What the task requires: Leaving out every picture, copy the lines of the data exactly, from the first through the line containing "from mathutils.geometry import".
** Begin **
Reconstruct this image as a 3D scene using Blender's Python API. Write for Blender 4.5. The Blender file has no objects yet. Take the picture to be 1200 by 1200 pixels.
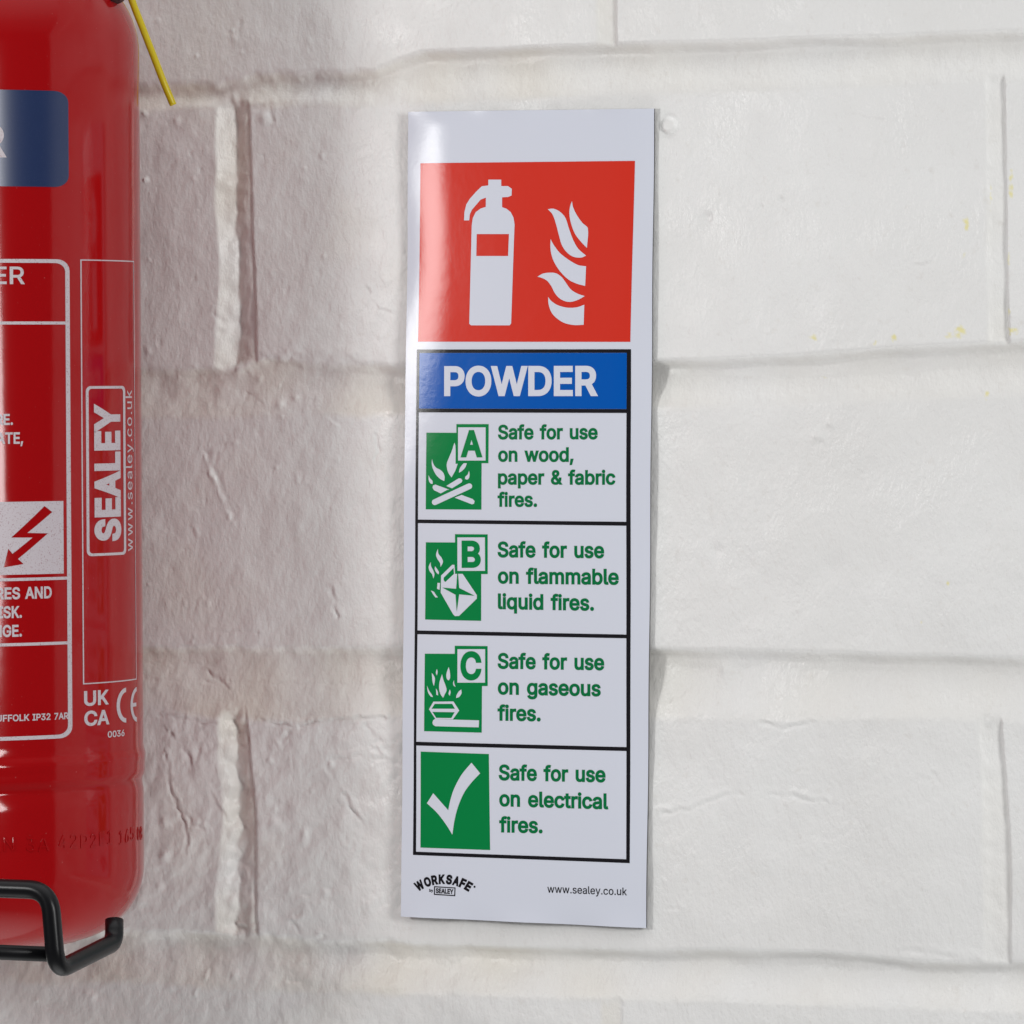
import bpy, bmesh, math, random
import numpy as np
from mathutils import Vector, Matrix
from mathutils.geometry import tessellate_polygon, delaunay_2d_cdt

# ------------------------------------------------------------------ units
# 1 unit of tracing ("px") = 0.225 mm on the wall.  World: X right, Z up, wall plane y = 0,
# camera on the -Y side.  d = distance in front of the wall.
S = 0.000225
D = 7500.0
HZ = 170.0                     # camera height above the middle of the picture (lens shifted down)
YAW = math.radians(23)
CT, ST = math.cos(YAW), math.sin(YAW)
scene = bpy.context.scene
COL = scene.collection

# ------------------------------------------------------------------ camera
cd = bpy.data.cameras.new('camera')
cam = bpy.data.objects.new('camera', cd)
COL.objects.link(cam)
cam.location = (D*ST*S, -D*CT*S, HZ*S)
cam.rotation_euler = (math.pi/2, 0, YAW)
cd.sensor_width = 36
cd.lens = 36*D/1200
cd.shift_y = -HZ/1200
cd.clip_start = 0.02
cd.clip_end = 50
scene.camera = cam

# ------------------------------------------------------------------ world (soft room light) and lamps
w = bpy.data.worlds.new('World')
scene.world = w
w.use_nodes = True
nt = w.node_tree
bg = nt.nodes['Background']
tc = nt.nodes.new('ShaderNodeTexCoord')
sx = nt.nodes.new('ShaderNodeSeparateXYZ')
nt.links.new(tc.outputs['Generated'], sx.inputs[0])
mr = nt.nodes.new('ShaderNodeMapRange')
mr.inputs['From Min'].default_value = -1
mr.inputs['From Max'].default_value = 1
nt.links.new(sx.outputs['Z'], mr.inputs['Value'])
cr = nt.nodes.new('ShaderNodeValToRGB')
e = cr.color_ramp.elements
e[0].position = 0.0;  e[0].color = (3.2, 3.2, 3.2, 1)     # pale floor
e[1].position = 0.13; e[1].color = (0.40, 0.40, 0.40, 1)
for p, c in ((0.40, (0.10, 0.10, 0.105, 1)), (0.62, (0.13, 0.13, 0.135, 1)), (0.74, (0.46, 0.46, 0.47, 1)), (1.0, (2.4, 2.4, 2.4, 1))):
    k = e.new(p); k.color = c
nt.links.new(mr.outputs[0], cr.inputs[0])
nt.links.new(cr.outputs[0], bg.inputs[0])
bg.inputs[1].default_value = 0.74

def lamp(name, x, d, z, tx, tz, wx, wz, power, col):
    l = bpy.data.lights.new(name, 'AREA')
    l.shape = 'RECTANGLE'; l.size = wx*S; l.size_y = wz*S
    l.energy = power; l.color = col
    o = bpy.data.objects.new(name, l)
    COL.objects.link(o)
    p = Vector((x*S, -d*S, z*S))
    o.location = p
    o.rotation_euler = (Vector((tx*S, 0, tz*S)) - p).to_track_quat('-Z', 'Z').to_euler()
    return o
lamp('left_softbox', -1700, 2800, 390, 0, 100, 540, 480, 1.55, (1.0, 0.995, 0.985))
lamp('right_softbox', 5650, 3600, 960, -100, 50, 2900, 640, 9.6, (1.0, 1.0, 0.995))

vs = scene.view_settings
vs.view_transform = 'Standard'; vs.look = 'None'; vs.gamma = 1; vs.exposure = 0.07
vs.use_curve_mapping = False

# ------------------------------------------------------------------ projection helpers
CAMP = np.array([D*ST, D*CT, HZ])            # (x, d, z) in px units
def ray(px, py):
    a, b = px-600.0, 600.0-py-HZ
    # right=(CT,-ST in d), forward=(-ST, -CT in d)
    return np.array([a*CT - D*ST, -a*ST - D*CT, b])
def at(px, py, d=0.0):
    r = ray(px, py)
    t = (d - CAMP[1])/r[1]
    return CAMP + r*t                          # (x, d, z) px units
def V(p):                                      # px-unit triple -> blender
    return Vector((p[0]*S, -p[1]*S, p[2]*S))

# ------------------------------------------------------------------ materials
def mat(name, col, rough=0.4, spec=0.5, coat=0.0, bump=None, noise=None, metallic=0.0, coat_rough=0.05):
    m = bpy.data.materials.new(name); m.use_nodes = True
    n = m.node_tree; b = n.nodes['Principled BSDF']
    b.inputs['Base Color'].default_value = (*col, 1)
    b.inputs['Roughness'].default_value = rough
    b.inputs['Specular IOR Level'].default_value = spec
    b.inputs['Coat Weight'].default_value = coat
    b.inputs['Coat Roughness'].default_value = coat_rough
    b.inputs['Metallic'].default_value = metallic
    t = n.nodes.new('ShaderNodeTexCoord')
    if noise:
        sc, lo, hi, c2 = noise
        x = n.nodes.new('ShaderNodeTexNoise'); x.inputs['Scale'].default_value = sc; x.inputs['Detail'].default_value = 4
        n.links.new(t.outputs['Object'], x.inputs['Vector'])
        r = n.nodes.new('ShaderNodeMapRange'); r.inputs['From Min'].default_value = lo; r.inputs['From Max'].default_value = hi
        n.links.new(x.outputs['Fac'], r.inputs['Value'])
        mx = n.nodes.new('ShaderNodeMix'); mx.data_type = 'RGBA'
        mx.inputs[6].default_value = (*col, 1); mx.inputs[7].default_value = (*c2, 1)
        n.links.new(r.outputs[0], mx.inputs[0])
        n.links.new(mx.outputs[2], b.inputs['Base Color'])
    if bump:
        prev = None
        for sc, dist in bump:
            x = n.nodes.new('ShaderNodeTexNoise'); x.inputs['Scale'].default_value = sc; x.inputs['Detail'].default_value = 3
            n.links.new(t.outputs['Object'], x.inputs['Vector'])
            bp = n.nodes.new('ShaderNodeBump'); bp.inputs['Strength'].default_value = 1.0
            bp.inputs['Distance'].default_value = dist
            n.links.new(x.outputs['Fac'], bp.inputs['Height'])
            if prev: n.links.new(prev.outputs[0], bp.inputs['Normal'])
            prev = bp
        n.links.new(prev.outputs[0], b.inputs['Normal'])
        if coat: n.links.new(prev.outputs[0], b.inputs['Coat Normal'])
    return m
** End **
Answer to the task:
Reconstruct this image as a 3D scene using Blender's Python API. Write for Blender 4.5. The Blender file has no objects yet. Take the picture to be 1200 by 1200 pixels.
import bpy, bmesh, math, random
import numpy as np
from mathutils import Vector, Matrix
from mathutils.geometry import tessellate_polygon, delaunay_2d_cdt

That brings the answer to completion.